TERNATE, OT - Pemilihan Umum (Pemilu) serentak tahun 2024, untuk memilih presiden dan wakil presiden, anggota Dewan Perwakilan Daerah (DPD) RI, anggota DPR RI, DPRD provinsi dan DPRD kabupaten dan kota, telah dilaksanakan pada Rabu (14/2/2024) kemarin.
Antusias masyarakat untuk menyalurkan hak politiknya juga sangat tinggi. Para pemilih berduyun-duyun datang ke TPS untuk memberikan hak politiknya, dan Pemilu berjalan lancar sukses.
Meski demikian, ada sejumlah dinamika dalam tahapan pungut hitung pada sejumlah wilayah, termasuk di Maluku Utara.
Ketua Jaringan Pendidikan Pemilih untuk Rakyat (JPPR) Maluku Utara, Jainul Yusup dalam keterangan tertulisnya menyampaikan, berdasarkan temuan relawan JPPR Malut yang disebar pada sejumlah daerah di Maluku Utara, masih terdapat berbagai masalah pada tahapan pungut hitung pada tanggal 14 Februari kemarin.
Dia mengkalim, relawan JPPR Maluku Utara disebar di Kota Ternate, Kota Tidore Kepulauan, Kabupaten Halmahera Tengah, Halmahera Selatan, dan Kabupaten Kepulauan Sula.
Menurutnya, para relawan JPPR Malut melaporkan sejumlah masalah, misalnya laporan tim pemantau JPPR di Halmahera Tengah, ada banyak karyawan perusahaan IWIP, terutama di desa Lelilef yang melaporkan membludaknya pemilih dari karyawan.
Selain itu, ada ratusan orang datang ke TPS, ingin mencoblos tapi tidak bisa karena KTP yang bersamgkutan dari luar Maluku Utara,
"Dalam posisi ini kita tidak bisa salahkan siapa-siapa, biar bagaimanapun, sebagai warga negara yang baik, mereka (tenaga kerja) ini juga punya hak untuk memilih, tapi kita diikat dengan aturan, yaitu kalau mereka ber KTP luar Maluku Utara atau luar Halmahera Tengah, maka mereka harus mengurus pindah memilih di daerah asal, satu bulan sebelum pemilihan, tapi mereka juga sibuk kerja dan tidak punya waktu, di sisi lain, penyelenggara juga harus melakukan sosialisasi dan informasi berulang ulang kepada tenaga kerja ini, sehingga ada kesempatan bisa urus pindah memilih, untuk bisa mencoblos, hal ini juga JPPR Maluku Utara sudah mengingatkan penyelenggara sudah jauh jauh hari agar memperhatikan pemilih di perusahaan IWIP karena mereka tidak mendirikan TPS khusus di IWIP" beber Jainul.

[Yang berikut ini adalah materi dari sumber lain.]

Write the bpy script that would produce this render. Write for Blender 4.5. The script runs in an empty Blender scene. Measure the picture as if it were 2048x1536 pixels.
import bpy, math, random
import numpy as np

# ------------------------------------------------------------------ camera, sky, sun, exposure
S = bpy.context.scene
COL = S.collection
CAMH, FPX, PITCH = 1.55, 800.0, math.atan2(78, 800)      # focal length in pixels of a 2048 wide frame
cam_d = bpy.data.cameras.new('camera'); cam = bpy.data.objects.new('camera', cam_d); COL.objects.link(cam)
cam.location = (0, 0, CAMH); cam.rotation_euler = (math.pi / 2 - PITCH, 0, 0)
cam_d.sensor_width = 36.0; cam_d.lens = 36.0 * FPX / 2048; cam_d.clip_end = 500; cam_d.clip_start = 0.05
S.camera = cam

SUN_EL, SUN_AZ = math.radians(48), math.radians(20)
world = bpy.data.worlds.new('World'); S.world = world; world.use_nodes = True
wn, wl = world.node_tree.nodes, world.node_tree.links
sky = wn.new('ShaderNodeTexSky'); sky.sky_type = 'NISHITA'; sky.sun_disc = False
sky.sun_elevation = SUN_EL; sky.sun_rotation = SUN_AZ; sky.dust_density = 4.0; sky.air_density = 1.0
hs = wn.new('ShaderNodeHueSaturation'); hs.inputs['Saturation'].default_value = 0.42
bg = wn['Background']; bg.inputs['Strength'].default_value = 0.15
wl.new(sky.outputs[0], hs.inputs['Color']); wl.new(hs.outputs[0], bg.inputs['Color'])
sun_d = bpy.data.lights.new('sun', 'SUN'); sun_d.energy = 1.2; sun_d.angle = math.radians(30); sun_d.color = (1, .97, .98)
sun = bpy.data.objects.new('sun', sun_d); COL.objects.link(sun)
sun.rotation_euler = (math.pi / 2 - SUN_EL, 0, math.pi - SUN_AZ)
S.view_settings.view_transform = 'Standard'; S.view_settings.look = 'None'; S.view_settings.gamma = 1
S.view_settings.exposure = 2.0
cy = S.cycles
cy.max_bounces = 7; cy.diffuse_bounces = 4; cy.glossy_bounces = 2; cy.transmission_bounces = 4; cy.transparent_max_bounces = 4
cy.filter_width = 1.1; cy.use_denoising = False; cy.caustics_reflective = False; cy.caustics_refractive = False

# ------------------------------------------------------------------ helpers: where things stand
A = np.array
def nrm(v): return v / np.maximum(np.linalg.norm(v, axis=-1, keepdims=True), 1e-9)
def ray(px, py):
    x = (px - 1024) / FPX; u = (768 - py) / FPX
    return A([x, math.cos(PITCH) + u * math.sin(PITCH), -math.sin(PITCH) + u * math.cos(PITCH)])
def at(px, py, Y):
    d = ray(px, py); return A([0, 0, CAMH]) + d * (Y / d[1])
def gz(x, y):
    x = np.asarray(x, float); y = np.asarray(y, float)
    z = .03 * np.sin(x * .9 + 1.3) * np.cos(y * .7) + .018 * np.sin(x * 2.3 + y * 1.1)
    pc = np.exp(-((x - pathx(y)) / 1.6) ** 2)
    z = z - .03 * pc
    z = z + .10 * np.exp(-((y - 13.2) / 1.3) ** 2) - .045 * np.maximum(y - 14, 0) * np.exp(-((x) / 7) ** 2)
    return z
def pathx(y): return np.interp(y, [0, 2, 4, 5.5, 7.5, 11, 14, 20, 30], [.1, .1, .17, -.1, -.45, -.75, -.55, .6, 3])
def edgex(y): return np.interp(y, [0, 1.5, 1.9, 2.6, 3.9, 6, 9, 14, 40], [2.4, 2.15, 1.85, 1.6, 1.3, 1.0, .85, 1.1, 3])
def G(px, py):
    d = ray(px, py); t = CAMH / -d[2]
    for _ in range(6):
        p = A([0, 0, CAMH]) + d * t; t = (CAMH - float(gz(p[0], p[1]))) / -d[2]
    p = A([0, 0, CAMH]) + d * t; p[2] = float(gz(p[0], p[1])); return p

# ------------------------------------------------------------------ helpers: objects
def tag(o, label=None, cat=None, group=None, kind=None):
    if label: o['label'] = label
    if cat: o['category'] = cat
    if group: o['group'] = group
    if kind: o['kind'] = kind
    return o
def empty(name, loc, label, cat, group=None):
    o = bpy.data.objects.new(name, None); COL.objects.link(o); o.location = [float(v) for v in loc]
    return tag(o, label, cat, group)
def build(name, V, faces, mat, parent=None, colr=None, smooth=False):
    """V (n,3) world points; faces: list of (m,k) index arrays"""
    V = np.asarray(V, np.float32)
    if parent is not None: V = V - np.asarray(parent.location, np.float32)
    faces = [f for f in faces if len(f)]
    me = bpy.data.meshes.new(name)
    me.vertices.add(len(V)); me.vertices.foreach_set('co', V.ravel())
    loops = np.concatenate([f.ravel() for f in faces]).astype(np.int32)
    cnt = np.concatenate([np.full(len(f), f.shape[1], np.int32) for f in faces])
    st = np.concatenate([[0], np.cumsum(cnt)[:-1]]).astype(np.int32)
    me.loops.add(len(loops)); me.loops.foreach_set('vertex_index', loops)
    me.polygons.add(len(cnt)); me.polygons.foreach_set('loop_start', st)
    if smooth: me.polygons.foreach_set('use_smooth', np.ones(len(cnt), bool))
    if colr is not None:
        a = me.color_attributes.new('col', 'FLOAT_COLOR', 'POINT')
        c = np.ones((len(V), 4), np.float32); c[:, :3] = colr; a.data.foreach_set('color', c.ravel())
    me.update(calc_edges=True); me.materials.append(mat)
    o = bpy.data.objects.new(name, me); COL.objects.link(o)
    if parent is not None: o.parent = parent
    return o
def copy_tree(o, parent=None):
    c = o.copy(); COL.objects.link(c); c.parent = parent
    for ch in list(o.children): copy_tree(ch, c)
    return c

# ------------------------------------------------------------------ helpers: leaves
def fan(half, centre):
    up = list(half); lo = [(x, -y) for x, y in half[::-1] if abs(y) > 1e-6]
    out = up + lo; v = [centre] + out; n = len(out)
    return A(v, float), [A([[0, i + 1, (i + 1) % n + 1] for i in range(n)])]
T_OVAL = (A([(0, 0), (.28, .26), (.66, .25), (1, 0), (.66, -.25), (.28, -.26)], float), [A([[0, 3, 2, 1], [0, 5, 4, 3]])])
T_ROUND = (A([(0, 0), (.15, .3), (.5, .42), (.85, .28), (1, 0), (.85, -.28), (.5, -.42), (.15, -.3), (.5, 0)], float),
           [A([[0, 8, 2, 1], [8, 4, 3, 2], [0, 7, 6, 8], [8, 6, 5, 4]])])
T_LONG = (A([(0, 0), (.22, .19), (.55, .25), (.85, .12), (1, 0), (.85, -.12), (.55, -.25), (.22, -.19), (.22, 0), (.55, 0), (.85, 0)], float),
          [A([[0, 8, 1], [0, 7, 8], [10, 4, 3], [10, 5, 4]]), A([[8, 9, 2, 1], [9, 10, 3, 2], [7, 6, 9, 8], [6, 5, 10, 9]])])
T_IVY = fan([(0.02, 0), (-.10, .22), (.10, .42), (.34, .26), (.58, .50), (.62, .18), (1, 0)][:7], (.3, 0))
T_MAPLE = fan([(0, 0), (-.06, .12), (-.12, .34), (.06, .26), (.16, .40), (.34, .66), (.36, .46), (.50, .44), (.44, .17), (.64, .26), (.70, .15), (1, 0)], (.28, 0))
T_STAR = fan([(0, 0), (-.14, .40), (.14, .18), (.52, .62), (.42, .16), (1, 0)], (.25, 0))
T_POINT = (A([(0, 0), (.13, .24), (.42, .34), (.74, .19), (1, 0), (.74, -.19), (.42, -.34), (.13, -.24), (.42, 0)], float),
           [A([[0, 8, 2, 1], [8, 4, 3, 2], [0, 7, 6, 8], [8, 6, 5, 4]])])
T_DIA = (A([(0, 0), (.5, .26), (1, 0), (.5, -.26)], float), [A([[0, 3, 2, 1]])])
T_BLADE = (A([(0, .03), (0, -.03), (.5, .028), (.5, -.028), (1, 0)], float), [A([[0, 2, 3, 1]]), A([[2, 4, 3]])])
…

Alumni Unkhair ini menambahkan, hal lain yang dinilai tidak sesuai adalah jam/waktu buka TPS. "Ada TPS yang baru buka pada jam 8 lewat, padahal di aturan jam 7.00 WIT itu sudah mulai, 06.30 itu sudah harus ada di TPS, belum lagi daftar pemilih tetap (DPT) dan daftar pemilih tambahan (DPTb) ini juga banyak TPS yang tidak menempelkan di luar TPS, surat suara rusak, ada yang sempat diganti, sebelum pencoblosan, tapi ada juga tidak diganti dan di masukkan ke dalam kotak suara, begitu juga perdebatan pemilih yang menggunakan KTP el, ada bisa dan tidak bisa mencoblos, belum lagi saat perhitungan surat suara yang sobek, ada saksi, pengawas TPS yang mengatakan sah ada yang mengatakan tidak sah," terang Jainul.
""Hal ini kami temukan di banyak TPS di kelurahan Sangaji dan Dufa-Dufa, kecamatan kota Ternate Utara, belum lagi sampai hari ini, masih kami temukan alat peraga kampanye (baliho) di Ternate Utara yang belum diturunkan" sambungnya.
Seharusnya ada satu pemahaman pihak penyelenggara di tingkat bawah, dalam hal ini KPPS dan PTPS, bimbingan teknis (bimtek) oleh KPU dan Bawaslu ini harus tuntas.
"Menyamakan persepsi itu penting di penyelenggara paling bawah, dalam hal ini KPPS dan PTPS, sehingga hari H itu kelar, tidak ada masalah, di hari H pun kami tidak menemukan penyelenggara di tingkat kota dan kecamatan turun monitoring, padahal penting itu, begitu ada masalah langsung di tuntas, atau mereka monitoring di daerah terjauh, kami tidak tahu, kita berharap, semoga, pemilu dan pilkada di tahun tahun mendatang akan lebih baik lagi, aamiin" tutup Jainul.